FW: [mercury-users] Records
Ralph Becket
rbeck at microsoft.com
Wed Nov 3 00:09:37 AEDT 1999
> Hmm perhaps I misinterpreted the post, but it seemed to be a mere
> syntactical addition to allow the deconstruction of compound
> terms using
> indexing by name rather than position. For example:
No, I think you're correct: the proposed record scheme is just syntactic
sugar.
> That kind of syntactical magic seems reasonable, and allows you to
> reshuffle the order of items in large structures without breaking too much
> code. Making some items in triple "read-only" doesn't seem to make much
> sense, though it depends what use you had in mind. Isn't every logical
> variable effectively read only? Using the new "assignment"
> syntax is still not changing anything
I'm not confused about the declarative aspects!
What I had in mind was something where I could declare an abstract type,
but allow users of that type partial access to it via the record syntax.
e.g. rather than writing
:- interface.
:- type foo.
:- func get_field1(foo) = int.
:- func set_field1(foo, int) = foo.
:- func get_field2(foo) = string.
:- implementation.
:- type foo ---> foo(int, string, bool /* my extra field */).
...
I was asking whether the record scheme would cover this sort of thing
for me. In this case the user can copy foos and notionally access
field1 (rw) and field2 (ro), but not get at the private state (the bool).

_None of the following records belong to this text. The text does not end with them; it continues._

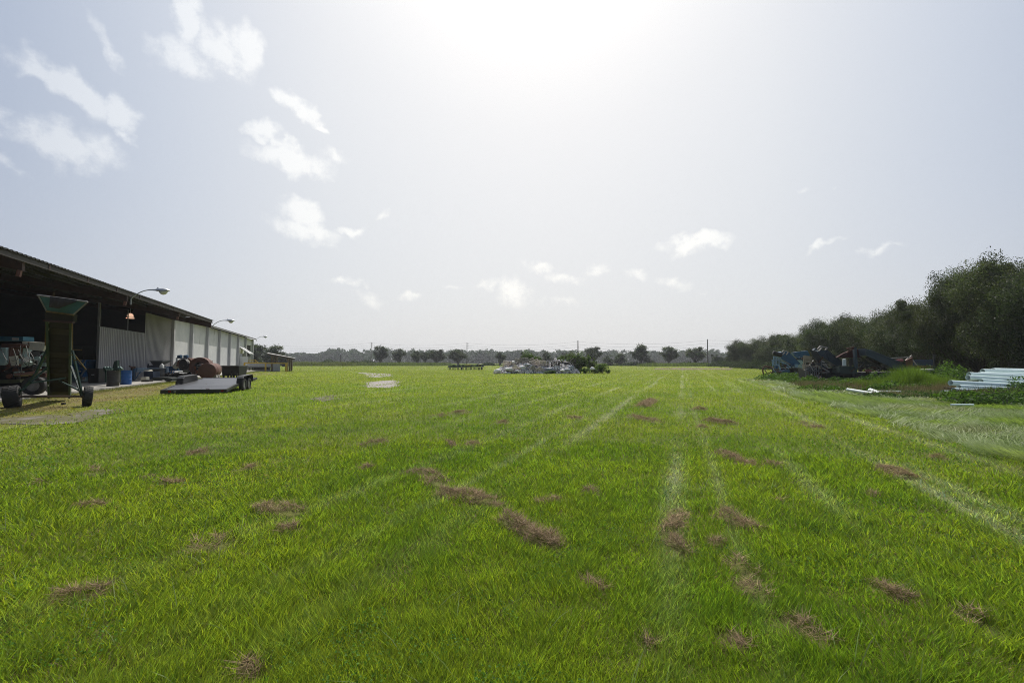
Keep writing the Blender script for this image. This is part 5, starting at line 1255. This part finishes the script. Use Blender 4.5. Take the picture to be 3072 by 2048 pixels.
# ------------------------------------------------------------------ rough growth along the far edges
def tuftmass(name, boxes, label, cat, mat, w, seed, lean=.35, segs=1):
    rs = np.random.RandomState(seed); parts = []
    for (x, y, rx, ry, h, n, col) in boxes:
        n = max(20, int(n*TQ)); px, py = x+(rs.rand(n)*2-1)*rx, y+(rs.rand(n)*2-1)*ry
        hh = h*(.45+.8*fnoise(px, py*1.5, max(.6, rx*.12)))*(.6+.6*rs.rand(n))
        cc = np.array(col)*(.55+.8*rs.rand(n))[:, None]*(.75+.5*fnoise(px+80, py, max(.8, rx*.2)))[:, None]
        parts.append(blades(rs, np.stack([px, py, np.zeros(n)], 1), rs.rand(n)*6.28, lean*(.3+rs.rand(n)), hh, w*(.6+.8*rs.rand(n)), cc, segs))
    V, Cn, I, C = merge(parts)
    return tag(mesh_np(name, V, Cn, I, C, mat), label, cat, kind='stuff')
wm = leafmat('weed_blades', .42, .6, .2)
tuftmass('field_edge_weeds', [(gx(1050, 200), 203, 42, 18, 1.7, 26000, (.12, .155, .04)), (gx(900, 190), 195, 26, 14, 2.0, 12000, (.13, .15, .04)), (gx(1500, 212), 214, 40, 6, 1.0, 9000, (.10, .14, .035)), (gx(1900, 205), 200, 42, 6, 1.2, 12000, (.10, .14, .035)), (gx(2120, 172), 175, 24, 6, 1.5, 8000, (.12, .16, .04))], 'band of unmown weeds along the far edge of the field', 'weeds', wm, .16, 3)
leafmass('edge_scrub', [(gx(px, Y), Y, rx, 2, h, int(rx*500), (.06, .095, .028)) for px, Y, rx, h in ((985, 195, 4, 3), (1058, 190, 4, 2.6), (1100, 200, 5, 2.5), (1163, 200, 4, 1.6), (1466, 195, 3, 1.6), (1545, 180, 4, 2), (1735, 175, 4, 2.2), (1900, 185, 6, 1.8), (1955, 183, 5, 1.6), (2060, 180, 6, 1.8), (2100, 178, 7, 1.5), (2170, 160, 6, 2.2), (2215, 140, 6, 2.4), (2245, 122, 5, 2.6), (2290, 105, 5, 2.4), (2335, 92, 4, 2.2))], 'scattered green scrub at the feet of the far trees', 'scrub', pineleaf, .35, 8)
dirt = MB(); dirt.add([P(a, b, 1) if False else G(a, b, .02) for a, b in ((1962, 1104.5), (2040, 1103.2), (2110, 1104), (2200, 1103.5), (2190, 1109), (2120, 1108), (2050, 1109), (1965, 1107.5))], [tuple(range(8))])
tag(dirt.build('dirt_patch', pmat('brown_soil', (.22, .15, .11), (.14, .09, .065), .6, .95, 0, .5)), label='strip of bare brown soil at the far end of the stripes', kind='structure')
# bushes around the heap
BUSH = [(1741, 1057, 63.5, 2.7, 0, 'bush', 'large dense green bush standing in the right end of the heap'), (1768, 1066, 65.5, 2.0, 1, 'bush', 'rounded bush just right of the large dense one'), (1603, 1056, 68, 2.9, 2, 'bush', 'rounded bright green bush behind the middle of the heap'), (1577, 1054, 70, 2.4, 0, 'bush', 'upright green bush behind the left of the heap'),
 (1710, 1058, 68, 3.2, 1, 'bush', 'green bush behind the right crest of the heap'), (1686, 1057, 71, 2.4, 2, 'bush', 'olive bush behind the dark shell of the heap'), (1806, 1087, 62, 1.7, 1, 'shrub', 'loose leafy shrub, rightmost by the heap'), (1782, 1100, 62, 1.6, 0, 'shrub', 'low shrub round the lone white bundle'), (1822, 1106, 61.5, .9, 1, 'shrub', 'smallest sprig right of all the heap shrubs'), (1655, 1110, 60.6, 1.3, 0, 'shrub', 'low leafy weed clump in front of the heap'), (1640, 1112, 60.4, 1.0, 1, 'shrub', 'smaller weed clump left of the low leafy one'), (1791, 1094, 63.5, 1.5, 0, 'shrub', 'leafy shrub behind the lone white bundle'), (1756, 1100, 61.5, 1.4, 1, 'shrub', 'low shrub under the large dense bush')]
for i, (px, ty_, Y, wd, var, kd, lb) in enumerate(BUSH):
    p = P(px, 1100, Y); hh = P(px, ty_, Y).z
    plant(('bush%d' if kd == 'bush' else 'shrub%d') % (var % (3 if kd == 'bush' else 2)), kd, (p.x, p.y, 0), i*1.1, wd/(3.0 if kd == 'bush' else 1.7), hh/(3 if kd == 'bush' else 1.4), lb, kd, 'bushes around the rubbish heap')

# ================================================================== derelict machines on the right
def S(pts, Y, th, name, mat, parent): return MB().hull4([P(x, y, Y if len(q_) == 0 else q_[0]) for (x, y, *q_) in pts], th, (.2, 1, 0)).build(name, mat, parent)
def bars(lst, Y, w, name, mat, parent):
    mb = MB()
    for (a, b, c, d) in lst: mb.bar(P(a, b, Y), P(c, d, Y), w)
    return mb.build(name, mat, parent)
slate = pmat('slate_blue_paint', (.022, .045, .065), (.015, .03, .045), 3, .5, 0, .15, RUST, .12)
palest = pmat('bare_pale_steel', (.38, .36, .32), (.28, .25, .22), 5, .6, .1, .1, RUST, .2)
bluest = pmat('pale_blue_steel', (.24, .38, .48), (.16, .28, .38), 5, .6, 0, .1, RUST, .15)
Y = 40.5
ma = thing('vegetable_harvester', P(2345, 1137, Y), 'derelict bright blue harvester with a raised discharge chute, farthest left in the weeds', 'harvester')
S([(2336, 1060), (2345, 1054), (2366, 1055), (2398, 1090), (2391, 1101), (2345, 1077)], Y, 1.0, 'chute', bluep, ma)
S([(2366, 1056, Y+.9), (2371, 1060, Y+.9), (2402, 1091, Y+.9), (2396, 1093, Y+.9)], Y, .1, 'chute_side', pmat('dark_teal_steel', (.012, .06, .08), (.01, .045, .06)), ma)
bars([(2345.5, 1057, 2351.4, 1050.4), (2351.4, 1050.4, 2365, 1055), (2365, 1055, 2358.6, 1064), (2347, 1064, 2354, 1057)], Y-.1, .07, 'guard_loop', palest, ma)
bars([(2320.5, 1069, 2342, 1074), (2318, 1079, 2346, 1079), (2321, 1095, 2336, 1095)]+[(x, 1070+(x-2320)*.2, x, 1095) for x in (2320.5, 2325, 2330, 2337)]+[(2316, 1078, 2318, 1098)], Y-.3, .055, 'work_cage', bluest, ma)
bars([(2356, 1089, 2371, 1102), (2337, 1096, 2341, 1109), (2359, 1100, 2366, 1105), (2340, 1085, 2352, 1087), (2346, 1088, 2360, 1092)], Y-.4, .09, 'strut', bluest, ma)
S([(2347, 1112), (2369, 1108), (2368, 1131), (2347, 1133)], Y-.2, .8, 'drive_housing', bluep, ma)
bars([(2289.5, 1138.5, 2312, 1124.5), (2312, 1124.5, 2330, 1126), (2330, 1126, 2348, 1129)], Y-.6, .14, 'skid', bluest, ma)
MB().path([P(2292, 1131, Y), P(2288, 1112, Y), P(2289, 1103, Y), P(2296, 1097.5, Y), P(2316, 1102, Y)], .06, 8).path([P(2294, 1110, Y), P(2303, 1122, Y), P(2313, 1114, Y)], .04, 6).build('hooped_pipe', rusty, ma, True)
MB().lathe(P(2330, 1061, Y), (.9, -.3, -.35), [(-.35, .1), (-.3, .2), (.3, .2), (.45, .12)], 14).build('roller', dkmetal, ma, True)
ir = random.Random(31)
def clutter(n, x0, x1, y0, y1, Y, mats, parent, names, smin=.06, smax=.35):
    for k in range(n):
        c = P(ir.uniform(x0, x1), ir.uniform(y0, y1), Y+ir.uniform(-.3, 1.2)); j = ir.randrange(len(mats)); q_ = MB()
        if k % 3: q_.bar(c, c+Vector((ir.uniform(-.7, .7), ir.uniform(-.4, .4), ir.uniform(-.55, .55))), ir.uniform(.03, .07))
        else: q_.box(c, (ir.uniform(smin, smax), ir.uniform(.1, .4), ir.uniform(smin, smax*.8)), ir.uniform(-.6, .6))
        q_.build(names[j], mats[j], parent)
clutter(40, 2318, 2390, 1080, 1128, Y, (dkmetal, rusty, bluep, bluest), ma, ('gear_train', 'linkage', 'bracket', 'fitting'))
MB().box(P(2360, 1118, Y+1.2), (2.0, 1.2, .9)).build('engine_block', blackp, ma)
for px in (2326, 2378): wheel(ma, Vector((gx(px, Y+.6), Y+.6, .42)), (1, .3, 0), .42, .28)
mh = thing('blue_hopper', P(2405, 1130, 42.5), 'bright blue hopper over a teal tank between the two harvesters', 'hopper')
S([(2379, 1057), (2395, 1054.5), (2428, 1051), (2431, 1065), (2418, 1072), (2400, 1076.5), (2382, 1068)], 42.5, .5, 'bin', bluep, mh)
S([(2393, 1079.5), (2411, 1079.5), (2409, 1104), (2392, 1102)], 42.3, 1.0, 'tank', tealp, mh)
S([(2390, 1073), (2422, 1071), (2420, 1080), (2388, 1080)], 42.8, .5, 'bin_frame', dkmetal, mh)
bars([(2395, 1100, 2393, 1130), (2411, 1100, 2413, 1130), (2400, 1072, 2425, 1085), (2370, 1105, 2410, 1111)], 42.6, .09, 'leg', rusty, mh)
Y = 33.5
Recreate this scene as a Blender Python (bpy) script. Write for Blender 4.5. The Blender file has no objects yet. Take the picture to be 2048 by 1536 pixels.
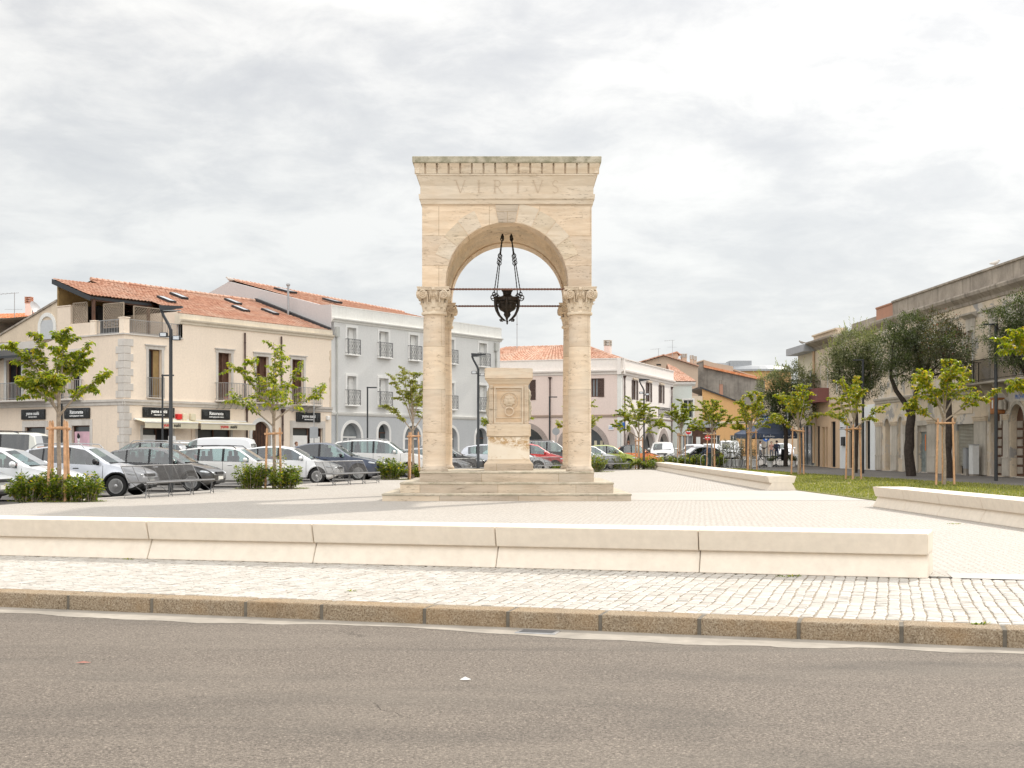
import bpy, bmesh, math, random
from mathutils import Vector, Matrix, noise
R = math.radians
PI = math.pi
scene = bpy.context.scene
COL = scene.collection

# ------------------------------------------------------------------ camera
EYE = 1.36          # eye height above the plaza paving
FPX = 2600.0        # focal length in photo pixels (2048 wide)
HOR = 897.0         # horizon row of the photo
cam_d = bpy.data.cameras.new("camera")
cam = bpy.data.objects.new("camera", cam_d)
COL.objects.link(cam)
cam.location = (0, 0, EYE)
cam.rotation_euler = (R(90), 0, 0)
cam_d.sensor_width = 36.0
cam_d.lens = 36.0 * FPX / 2048
cam_d.shift_y = (HOR - 768) / 2048
cam_d.clip_start = 0.1
cam_d.clip_end = 5000
scene.camera = cam

# ------------------------------------------------------------------ exposure
vs = scene.view_settings
vs.view_transform = 'Standard'
vs.look = 'None'
vs.exposure = 0.0
vs.gamma = 1.0
vs.use_curve_mapping = False

# ------------------------------------------------------------------ sun
SUN_EL = R(38)
TO_SUN = Vector((0.61, 0.79, 0)).normalized() * math.cos(SUN_EL) + Vector((0, 0, math.sin(SUN_EL)))
sd = bpy.data.lights.new("sun", 'SUN')
sd.energy = 3.7
sd.angle = R(1.6)
sd.color = (1.0, 0.94, 0.85)
sun = bpy.data.objects.new("sun", sd)
COL.objects.link(sun)
sun.rotation_euler = TO_SUN.to_track_quat('Z', 'Y').to_euler()

# ------------------------------------------------------------------ world: thin bright cloud over a Nishita sky
world = bpy.data.worlds.new("World")
scene.world = world
world.use_nodes = True
wt = world.node_tree
for n in list(wt.nodes):
    wt.nodes.remove(n)


def nd(t, typ, **kw):
    n = t.nodes.new(typ)
    for k, v in kw.items():
        if isinstance(k, str) and hasattr(n, k):
            setattr(n, k, v)
    return n


def W_math(op, a, b=None, clamp=False):
    n = wt.nodes.new('ShaderNodeMath'); n.operation = op; n.use_clamp = clamp
    for i, v in enumerate((a, b)):
        if v is None: continue
        if isinstance(v, (int, float)): n.inputs[i].default_value = v
        else: wt.links.new(v, n.inputs[i])
    return n.outputs[0]


def W_ramp(src, pts):
    n = wt.nodes.new('ShaderNodeValToRGB')
    cr = n.color_ramp
    while len(cr.elements) < len(pts): cr.elements.new(0.5)
    for e, (p, c) in zip(cr.elements, pts):
        e.position = p; e.color = (c[0], c[1], c[2], 1) if not isinstance(c, (int, float)) else (c, c, c, 1)
    wt.links.new(src, n.inputs[0])
    return n.outputs[0]


out = wt.nodes.new('ShaderNodeOutputWorld')
bg = wt.nodes.new('ShaderNodeBackground')
wt.links.new(bg.outputs[0], out.inputs[0])
sky = wt.nodes.new('ShaderNodeTexSky')
sky.sky_type = 'NISHITA'
sky.sun_disc = False
sky.sun_elevation = SUN_EL
sky.sun_rotation = math.atan2(TO_SUN.x, TO_SUN.y)
sky.air_density = 1.0
sky.dust_density = 2.0
tc = wt.nodes.new('ShaderNodeTexCoord')
sep = wt.nodes.new('ShaderNodeSeparateXYZ')
wt.links.new(tc.outputs['Generated'], sep.inputs[0])
# cloud layer: direction projected onto a plane overhead, stretched towards the horizon
den = W_math('ADD', W_math('MAXIMUM', sep.outputs[2], 0.0), 0.22)
comb = wt.nodes.new('ShaderNodeCombineXYZ')
wt.links.new(W_math('DIVIDE', sep.outputs[0], den), comb.inputs[0])
wt.links.new(W_math('DIVIDE', sep.outputs[1], den), comb.inputs[1])


def W_noise(scale, detail, rough, off, dist=0.0):
    mp = wt.nodes.new('ShaderNodeMapping')
    mp.inputs['Location'].default_value = off
    wt.links.new(comb.outputs[0], mp.inputs[0])
    n = wt.nodes.new('ShaderNodeTexNoise')
    n.inputs['Scale'].default_value = scale
    n.inputs['Detail'].default_value = detail
    n.inputs['Roughness'].default_value = rough
    n.inputs['Distortion'].default_value = dist
    wt.links.new(mp.outputs[0], n.inputs['Vector'])
    return n.outputs[0]


n_big = W_noise(1.7, 8, 0.58, (3.1, 0.7, 0), 0.15)
n_fine = W_noise(4.6, 9, 0.62, (7.2, 1.9, 2), 0.3)
shade = W_math('ADD', W_math('MULTIPLY', n_big, 0.56), W_math('MULTIPLY', n_fine, 0.44))
cloud = W_ramp(shade, [(0.39, (0.71, 0.72, 0.74)), (0.46, (0.80, 0.805, 0.81)), (0.52, (0.93, 0.925, 0.91)), (0.58, (1.04, 1.03, 1.0))])
# brighter where the sun stands behind the cloud
dotn = wt.nodes.new('ShaderNodeVectorMath'); dotn.operation = 'DOT_PRODUCT'
wt.links.new(tc.outputs['Generated'], dotn.inputs[0])
dotn.inputs[1].default_value = TO_SUN
glow = W_math('POWER', W_math('MAXIMUM', dotn.outputs['Value'], 0.0), 5.0)
gain = W_math('ADD', W_math('MULTIPLY', glow, 0.38), 0.98)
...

This is similar to the private, public, final stuff in Java (which, btw,
lacks a proper read-only declaration).
> zero_second_field_in_triple(X, X ^ second := 0).
>
> Actually I'm not sure if that's valid code under the new
> record regime,
> but it's something along those lines.
I'd rather hope that would be valid code...
I'm keen on having records with named fields in the language because
I've worked on large projects (in Prolog) which had terrible problems
whenever somebody added an extra field to a commonly used structure
which was accessed by pattern matching rather than some more controlled
interface. All sorts of things went wrong (and, it being Prolog, you
didn't get to find out until run-time).